趣のある旧市街の通りは趣向を凝らしたクリスマスイルミネーションで飾られ、昼間はもちろん夕食後、深夜までライトアップを眺めながら街を歩く人々で賑わいます。週末を中心に小コンサートや、クリスマスイベントなどが頻繁に行われるため、普段とは違う華やかさが見られます。
レプブリカ広場のメリーゴーランド。 1700年代の建物をスクリーンにライトアップショー。 フィレンツェ旧市街は街自体がこじんまりしており、1時間あれば街の端から反対側の端まで徒歩で歩ける散歩に向いた街ですが、このシーズンの街は普段ひっそり隠れている魅力的なお店や通りを、クリスマスデコレーションに導かれて発見できる楽しい季節です。

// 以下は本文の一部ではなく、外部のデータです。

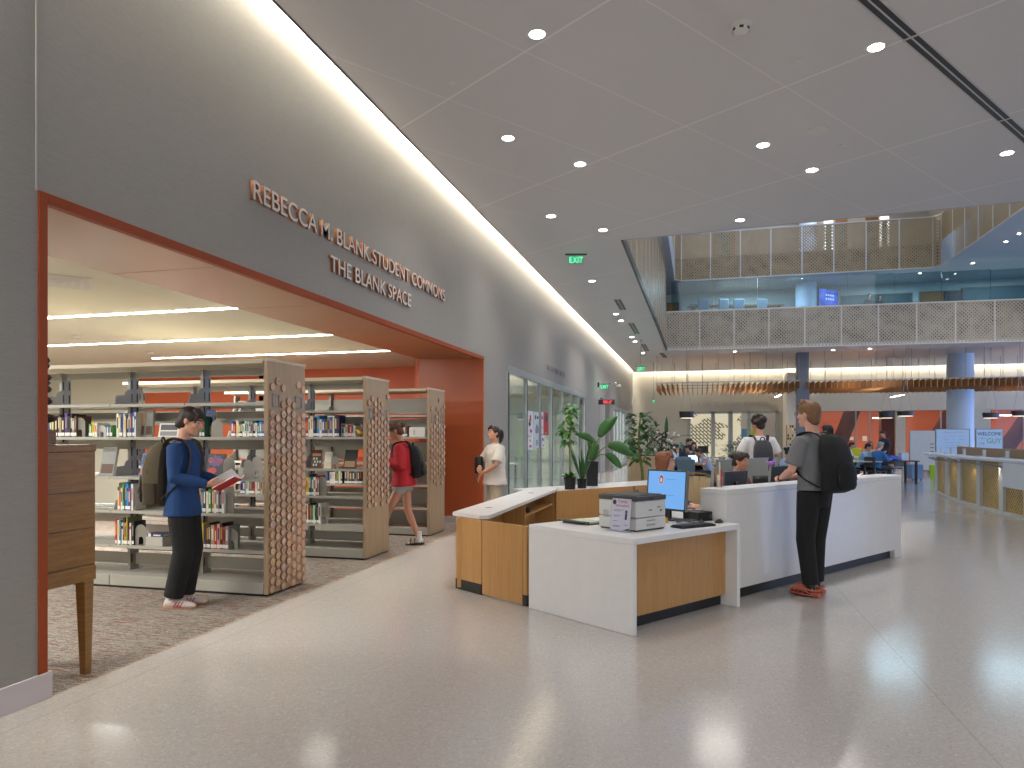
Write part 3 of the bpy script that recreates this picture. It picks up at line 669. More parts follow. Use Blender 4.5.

クリスマス気分を盛り上げるウィンドーディスプレイ。 人ごみで賑わう街一番のショッピング通りで、イタリアンデザインの気の聴いたショップやデパートを除いた後は、少しだけ歩いてアルノ河にかかる橋を渡って見るとフィレンツェの落ち着いた良さも発見できるはずです。ポンテヴェッキォからピッティ宮殿に抜ける道は観光の王道ですが、すぐ隣の美しい彫刻で彩られたサンタ・トリニタ橋を渡りピッティ宮殿に抜けるマッジョ通りからその先ポルタ・ロマーナに至る界隈も昔のフィレンツェらしさが残る素晴しい散歩コースです。
サンタ・トリニタ橋から高級服飾ブランドが立ち並ぶトルナボーニ通りの眺め。反対側の岸がマッジョ通り。ピッティ宮殿界隈は昔ながらの芸術家や職人の工房がまだ数多く残っている地区として有名ですが、高度な美意識と技を誇ったフィレンツェ職人の技は現在でも受け継がれ、家具、製本、額縁、革製品、ジュエリー、貴石モザイク、鉄工芸等の数多くの伝統産業の工房や店が軒を並べます。一方、マッジョ通りを歩いてすぐに気がつくのは、見事な芸術品で優雅な飾り付けがされたショーウィンドーが並ぶ事です。欧米社会で常に絶大な支持を得てきたイタリア芸術作品の売買で活躍し世界に名を馳せたフィレンツェの古美術商人達のギャラリーです。
小美術館のような店内。 各ギャラリーのディスプレイを見比べるのも楽しい。 街中の建物や教会が美術館のようなこの街ですが、美術館に置かれても全く引けを取らない名品の芸術品が実際に小さなギャラリーにて売買されているのには驚かされます。ショーウィンドー越しに除く室内は、優雅で格式を保った室内装飾、フレスコ画の天井やシャンデリア、家具調度の上には彫刻や絵画が整然と並びます。各ギャラリー個性が違い、美術館よりもプライベートな空間に圧倒されます。近年では時代の流れか、同通りに現代美術のオークションハウスもオープンし、古美術のギャラリーが徐々にモダン・コンテンポラリーのギャラリーに場所を譲り、古今のアートが共存する通りに生まれ変わって来ています。古典絵画の修復を職業とする私としては、この変化は少し寂しいのですが、若々しく洗練された次世代のフィレンツェの美意識が生まれるのを期待しています。
オークションハウスの下見会場。 コンテンポラリーアートのギャラリー。 フィレンツェはファッション、デザイン家具や小物、グルメ素材のみならず、最高級の芸術作品までが日常的に売買される驚くべき街です。選択肢はアイデアしだい。クリスマスの贈り物は決まりましたか?